Move over, cable —

DirecTV will broadcast live 4K content by “early next year”

It wants to help solve the 4K content issue rather than focusing on hardware.

DirecTV will broadcast live 4K content by “early next year”

Even if 4K TVs were popular Black Friday and Cyber Monday steals, there continues to be a lack of 4K content to watch on them. DirecTV wants to provide a solution: the company's SVP of Video and Space Communications Phil Goswitz confirmed at New York's TranSPORT conference that DirecTV will launch a live 4K broadcasting service sometime in "early 2016."

At the conference, Goswitz explained that the company currently has the ability to transmit up to 50 new UHD channels, and live sports transmissions are already being tested as part of next year's rollout. DirecTV already has the hardware in place, and according to Goswitz, the company wants to get ahead of cable companies and provide viewers with 4K content they can't get from their cable companies. "I think the belief that there are technology challenges is a bit of a misinformed myth," he said. "I think technology throughout the entire ecosystem is ready. But I think content is king; the plane is ready to take off and there is no king on board."

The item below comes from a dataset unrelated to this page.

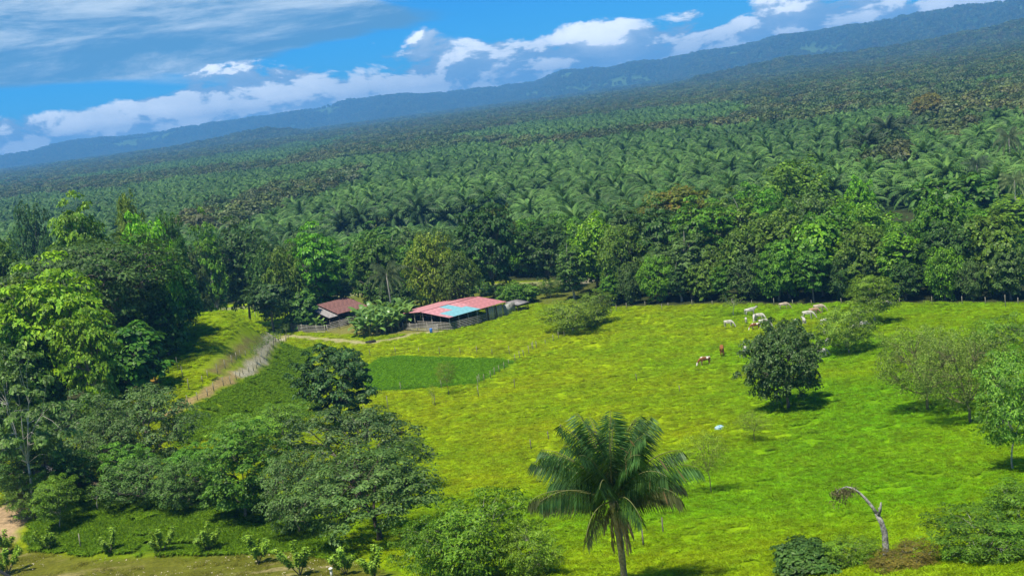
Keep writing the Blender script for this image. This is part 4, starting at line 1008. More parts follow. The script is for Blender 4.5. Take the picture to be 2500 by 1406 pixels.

Goswitz went on to say that DirecTV is "moving into working with partners" to create more 4K content. Currently Netflix and YouTube have some 4K video ready to stream, but most companies continue to focus on hardware. Roku and TiVo recently came out with updated set-top boxes ready for 4K streaming, but they still have to work with the finite amount of 4K content available.

This isn't DirecTV's first experiment with 4K—last year, the company launched its own 4K streaming service that featured content from Paramount Pictures and others. However, the service required the company's Genie HD DVR and one of a few select Samsung 4K/UHD TVs. Goswitz was not forthcoming with specifics about DirecTV's 4K broadcasting service, and there's no word on when in 2016 it will launch.